::: Dataset excerpt :::

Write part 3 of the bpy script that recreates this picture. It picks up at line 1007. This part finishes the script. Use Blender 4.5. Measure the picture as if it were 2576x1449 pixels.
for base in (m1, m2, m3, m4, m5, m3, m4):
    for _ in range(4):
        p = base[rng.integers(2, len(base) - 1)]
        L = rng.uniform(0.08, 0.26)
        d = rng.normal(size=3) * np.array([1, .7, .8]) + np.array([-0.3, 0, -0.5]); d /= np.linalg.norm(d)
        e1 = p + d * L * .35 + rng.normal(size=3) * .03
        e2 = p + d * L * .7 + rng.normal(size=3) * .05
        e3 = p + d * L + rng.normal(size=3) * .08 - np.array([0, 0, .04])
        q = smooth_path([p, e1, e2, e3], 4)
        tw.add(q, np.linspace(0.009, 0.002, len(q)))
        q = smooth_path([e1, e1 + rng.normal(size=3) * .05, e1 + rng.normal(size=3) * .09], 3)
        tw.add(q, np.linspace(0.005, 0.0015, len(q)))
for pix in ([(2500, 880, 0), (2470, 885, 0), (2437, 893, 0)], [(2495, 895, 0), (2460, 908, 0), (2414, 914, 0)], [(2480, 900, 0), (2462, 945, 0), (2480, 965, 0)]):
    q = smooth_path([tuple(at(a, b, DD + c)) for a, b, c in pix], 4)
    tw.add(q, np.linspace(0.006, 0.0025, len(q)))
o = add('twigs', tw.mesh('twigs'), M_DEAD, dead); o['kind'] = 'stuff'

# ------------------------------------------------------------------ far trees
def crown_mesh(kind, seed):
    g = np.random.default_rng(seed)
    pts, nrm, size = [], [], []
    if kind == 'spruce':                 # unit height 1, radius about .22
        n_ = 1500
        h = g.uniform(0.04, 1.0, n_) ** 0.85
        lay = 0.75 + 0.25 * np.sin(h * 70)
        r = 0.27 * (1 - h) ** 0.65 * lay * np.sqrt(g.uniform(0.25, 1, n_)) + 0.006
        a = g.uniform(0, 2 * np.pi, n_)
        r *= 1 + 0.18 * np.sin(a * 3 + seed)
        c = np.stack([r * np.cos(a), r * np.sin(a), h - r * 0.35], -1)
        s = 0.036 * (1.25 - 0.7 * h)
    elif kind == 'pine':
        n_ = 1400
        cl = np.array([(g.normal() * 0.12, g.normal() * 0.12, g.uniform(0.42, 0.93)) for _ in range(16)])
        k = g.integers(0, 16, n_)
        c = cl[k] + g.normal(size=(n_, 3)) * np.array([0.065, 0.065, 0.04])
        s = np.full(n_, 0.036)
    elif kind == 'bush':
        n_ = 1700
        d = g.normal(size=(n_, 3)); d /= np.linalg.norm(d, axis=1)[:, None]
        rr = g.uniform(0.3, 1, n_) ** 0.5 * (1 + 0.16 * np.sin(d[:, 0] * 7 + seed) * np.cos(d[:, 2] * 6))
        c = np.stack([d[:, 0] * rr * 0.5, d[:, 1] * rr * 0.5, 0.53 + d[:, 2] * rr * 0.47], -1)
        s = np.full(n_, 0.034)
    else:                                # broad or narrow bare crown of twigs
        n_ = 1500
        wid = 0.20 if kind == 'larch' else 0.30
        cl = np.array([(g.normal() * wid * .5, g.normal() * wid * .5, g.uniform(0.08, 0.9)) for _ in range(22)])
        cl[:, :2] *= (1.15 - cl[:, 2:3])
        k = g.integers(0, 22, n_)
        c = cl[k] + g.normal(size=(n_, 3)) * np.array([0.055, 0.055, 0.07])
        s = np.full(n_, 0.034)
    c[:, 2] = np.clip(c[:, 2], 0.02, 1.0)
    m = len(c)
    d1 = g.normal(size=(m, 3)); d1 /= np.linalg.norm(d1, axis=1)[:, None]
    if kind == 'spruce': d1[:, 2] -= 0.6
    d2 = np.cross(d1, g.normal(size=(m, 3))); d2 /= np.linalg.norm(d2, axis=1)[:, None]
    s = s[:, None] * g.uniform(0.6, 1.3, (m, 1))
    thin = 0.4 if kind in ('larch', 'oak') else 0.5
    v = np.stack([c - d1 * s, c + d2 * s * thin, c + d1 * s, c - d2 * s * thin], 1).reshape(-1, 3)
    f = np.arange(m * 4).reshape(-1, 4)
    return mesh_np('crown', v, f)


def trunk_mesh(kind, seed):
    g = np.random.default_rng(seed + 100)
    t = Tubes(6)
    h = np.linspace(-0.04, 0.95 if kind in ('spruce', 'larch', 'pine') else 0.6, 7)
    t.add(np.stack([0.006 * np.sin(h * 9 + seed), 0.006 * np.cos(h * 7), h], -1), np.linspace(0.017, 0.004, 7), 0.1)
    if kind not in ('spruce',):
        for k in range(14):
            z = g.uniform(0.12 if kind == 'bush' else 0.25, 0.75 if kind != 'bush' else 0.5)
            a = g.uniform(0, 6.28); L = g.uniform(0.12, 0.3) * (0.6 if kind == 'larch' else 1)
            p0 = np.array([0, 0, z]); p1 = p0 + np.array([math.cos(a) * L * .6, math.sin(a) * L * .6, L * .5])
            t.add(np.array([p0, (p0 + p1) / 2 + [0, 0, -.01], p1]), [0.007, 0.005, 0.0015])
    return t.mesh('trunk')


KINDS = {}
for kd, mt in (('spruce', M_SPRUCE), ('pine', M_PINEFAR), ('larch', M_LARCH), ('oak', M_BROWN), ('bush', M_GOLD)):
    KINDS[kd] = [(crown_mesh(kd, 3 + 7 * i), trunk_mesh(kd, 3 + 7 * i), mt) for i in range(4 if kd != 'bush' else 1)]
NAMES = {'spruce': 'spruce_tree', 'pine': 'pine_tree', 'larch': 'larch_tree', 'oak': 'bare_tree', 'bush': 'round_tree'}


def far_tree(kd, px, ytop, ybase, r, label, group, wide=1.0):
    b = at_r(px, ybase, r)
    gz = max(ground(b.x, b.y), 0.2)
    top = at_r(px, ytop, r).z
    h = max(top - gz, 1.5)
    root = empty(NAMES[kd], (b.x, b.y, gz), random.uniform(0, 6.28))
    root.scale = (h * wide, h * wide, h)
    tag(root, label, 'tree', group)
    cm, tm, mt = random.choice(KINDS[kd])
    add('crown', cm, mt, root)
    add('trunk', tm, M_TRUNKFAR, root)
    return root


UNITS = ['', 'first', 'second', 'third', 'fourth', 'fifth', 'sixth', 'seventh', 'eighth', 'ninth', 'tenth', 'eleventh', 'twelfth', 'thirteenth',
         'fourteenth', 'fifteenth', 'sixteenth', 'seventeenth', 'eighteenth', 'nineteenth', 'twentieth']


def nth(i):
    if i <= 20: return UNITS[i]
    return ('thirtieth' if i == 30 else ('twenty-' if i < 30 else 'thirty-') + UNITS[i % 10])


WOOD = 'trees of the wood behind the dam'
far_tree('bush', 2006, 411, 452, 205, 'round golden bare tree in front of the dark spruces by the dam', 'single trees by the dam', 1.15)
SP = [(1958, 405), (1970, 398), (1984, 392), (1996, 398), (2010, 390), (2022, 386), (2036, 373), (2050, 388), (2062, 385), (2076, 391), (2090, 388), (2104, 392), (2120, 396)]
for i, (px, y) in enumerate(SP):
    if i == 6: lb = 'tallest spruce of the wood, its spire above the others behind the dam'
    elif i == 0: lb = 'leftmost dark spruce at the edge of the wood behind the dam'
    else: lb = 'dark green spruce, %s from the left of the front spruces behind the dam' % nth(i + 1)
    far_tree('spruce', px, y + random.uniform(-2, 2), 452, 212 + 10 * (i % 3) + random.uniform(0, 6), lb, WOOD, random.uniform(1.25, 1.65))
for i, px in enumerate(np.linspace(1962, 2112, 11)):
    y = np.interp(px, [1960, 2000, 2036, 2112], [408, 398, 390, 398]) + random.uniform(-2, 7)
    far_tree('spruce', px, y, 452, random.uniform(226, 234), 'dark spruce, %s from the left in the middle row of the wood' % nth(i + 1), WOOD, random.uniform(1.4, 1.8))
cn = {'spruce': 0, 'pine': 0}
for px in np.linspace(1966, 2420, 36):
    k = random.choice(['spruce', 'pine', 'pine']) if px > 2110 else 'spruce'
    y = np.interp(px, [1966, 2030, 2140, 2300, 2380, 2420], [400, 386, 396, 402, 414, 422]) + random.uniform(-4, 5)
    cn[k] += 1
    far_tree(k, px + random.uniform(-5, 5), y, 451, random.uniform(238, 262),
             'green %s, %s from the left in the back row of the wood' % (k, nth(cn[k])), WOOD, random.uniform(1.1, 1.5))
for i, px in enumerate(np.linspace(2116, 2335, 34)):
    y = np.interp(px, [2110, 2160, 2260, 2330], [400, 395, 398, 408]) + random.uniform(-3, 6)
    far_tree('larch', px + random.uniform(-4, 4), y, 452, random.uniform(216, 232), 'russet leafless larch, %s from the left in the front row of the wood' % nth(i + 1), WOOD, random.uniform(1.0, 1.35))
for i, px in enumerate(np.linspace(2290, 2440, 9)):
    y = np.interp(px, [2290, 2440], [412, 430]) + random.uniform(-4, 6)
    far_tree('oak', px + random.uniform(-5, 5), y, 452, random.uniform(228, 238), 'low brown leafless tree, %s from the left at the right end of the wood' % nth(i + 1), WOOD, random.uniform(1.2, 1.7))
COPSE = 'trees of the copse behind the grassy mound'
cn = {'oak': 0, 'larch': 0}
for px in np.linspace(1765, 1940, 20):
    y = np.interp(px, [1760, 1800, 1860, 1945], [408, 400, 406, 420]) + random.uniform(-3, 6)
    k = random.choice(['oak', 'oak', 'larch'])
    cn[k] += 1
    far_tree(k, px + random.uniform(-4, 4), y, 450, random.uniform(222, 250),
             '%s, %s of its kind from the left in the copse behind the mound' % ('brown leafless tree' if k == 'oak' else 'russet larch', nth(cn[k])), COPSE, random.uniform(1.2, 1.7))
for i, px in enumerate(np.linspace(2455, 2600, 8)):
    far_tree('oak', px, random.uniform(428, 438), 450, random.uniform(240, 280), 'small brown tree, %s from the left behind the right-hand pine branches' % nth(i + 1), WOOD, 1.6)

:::

Problem -
Set down the lines above as they stand, starting with the first line and ending with the line that contains "o = add('twigs', tw.mesh('twigs'), M_DEAD, dead);".

Answer to this task -
Write part 3 of the bpy script that recreates this picture. It picks up at line 1007. This part finishes the script. Use Blender 4.5. Measure the picture as if it were 2576x1449 pixels.
for base in (m1, m2, m3, m4, m5, m3, m4):
    for _ in range(4):
        p = base[rng.integers(2, len(base) - 1)]
        L = rng.uniform(0.08, 0.26)
        d = rng.normal(size=3) * np.array([1, .7, .8]) + np.array([-0.3, 0, -0.5]); d /= np.linalg.norm(d)
        e1 = p + d * L * .35 + rng.normal(size=3) * .03
        e2 = p + d * L * .7 + rng.normal(size=3) * .05
        e3 = p + d * L + rng.normal(size=3) * .08 - np.array([0, 0, .04])
        q = smooth_path([p, e1, e2, e3], 4)
        tw.add(q, np.linspace(0.009, 0.002, len(q)))
        q = smooth_path([e1, e1 + rng.normal(size=3) * .05, e1 + rng.normal(size=3) * .09], 3)
        tw.add(q, np.linspace(0.005, 0.0015, len(q)))
for pix in ([(2500, 880, 0), (2470, 885, 0), (2437, 893, 0)], [(2495, 895, 0), (2460, 908, 0), (2414, 914, 0)], [(2480, 900, 0), (2462, 945, 0), (2480, 965, 0)]):
    q = smooth_path([tuple(at(a, b, DD + c)) for a, b, c in pix], 4)
    tw.add(q, np.linspace(0.006, 0.0025, len(q)))
o = add('twigs', tw.mesh('twigs'), M_DEAD, dead); o['kind'] = 'stuff'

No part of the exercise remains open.